The students will learn about measure theory, random variables, independence, expectation and conditional expectation, product measures and discrete-parameter martingales.

Synopsis

A branching-process example. Review of $ \sigma $-algebras, measure spaces. Uniqueness of extension of $ \pi $-systems and Carathéodory's Extension Theorem [both without proof], monotone-convergence properties of measures, $ \limsup $ and $ \liminf $ of a sequence of events, Fatou's Lemma, reverse Fatou Lemma, first Borel–Cantelli Lemma.

Random variables and their distribution functions, $ \sigma $-algebras generated by a collection of random variables. Independence of events, random variables and $ \sigma $-algebras, $ \pi $-systems criterion for independence, second Borel–Cantelli Lemma. The tail $ \sigma $-algebra, Kolomogorov's 0–1 Law. Convergence in measure and convergence almost everywhere.

Integration and expectation, review of elementary properties of the integral and $ L^p $ spaces [from Part A Integration for the Lebesgue measure on $ \mathbb{R} $]. Scheffé's Lemma, Jensen's inequality, orthogonal projection in $ L^2 $. The Kolmogorov Theorem and definition of conditional expectation, proof as least-squares-best predictor, elementary properties. The Radon–Nikodym Theorem [without proof, not examinable].
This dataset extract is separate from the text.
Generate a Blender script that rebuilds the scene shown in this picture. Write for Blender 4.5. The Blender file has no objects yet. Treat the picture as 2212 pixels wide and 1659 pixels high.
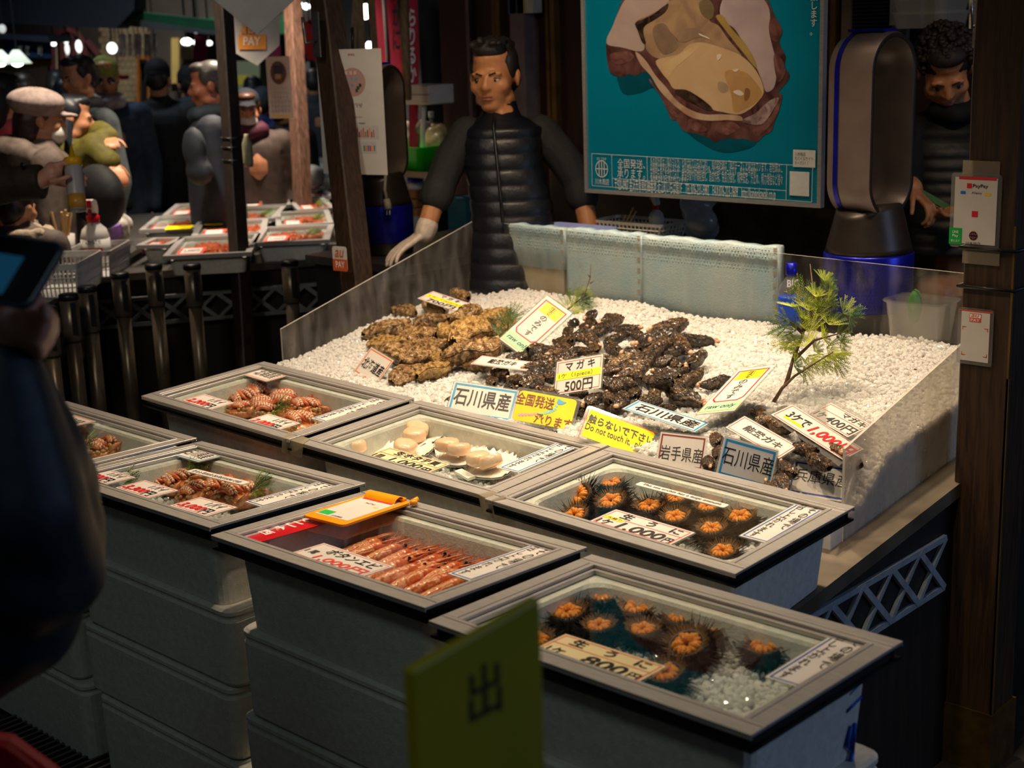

Filtrations, martingales, stopping times, discrete stochastic integrals, Doob's Optional-Stopping Theorem, Doob's Upcrossing Lemma and “Forward” Convergence Theorem, martingales bounded in $ L^2 $, Doob decomposition.

Uniform integrability and $ L^1 $ convergence, Levy's “Upward” and “Downward” Theorem, corollary to the Kolmogorov's Strong Law of Large Numbers, Doob's submartingale inequalities.

Examples and applications, including branching processes, and harmonic functions with boundary conditions on connected finite subsets of $ \mathbb{Z}^d. $

Reading List

  1. D. Williams. Probability with Martingales, Cambridge University Press, 1995.
  2. P. M. Tarres Lecture notes, Appendix : Notes on Fubini's theorem on $ \mathbb{R} $, Product measures, infinite products of probability triples, Mathematical Institute, 2009.

Further Reading

  1. Z. Brze\`zniak and T. Zastawniak, Basic stochastic processes. A course through exercises. Springer Undergraduate Mathematics Series. (Springer-Verlag London, Ltd., 1999) [more elementary than D. Williams' book, but can provide with a complementary first reading].
  2. M. Capinski and E. Kopp. Measure, integral and probability, Springer Undergraduate Mathematics Series. (Springer-Verlag London, Ltd., second edition, 2004).
  3. R. Durrett. Probability: Theory and Examples. (Second Edition Duxbury Press, Wadsworth Publishing Company, 1996).
  4. A. Etheridge. A Course in Financial Calculus, (Cambridge University Press, 2002).
  5. J. Neveu. Discrete-parameter Martingales. (North-Holland, Amsterdam, 1975).
  6. S. I. Resnick. A Probability Path, (Birkhäuser, 1999).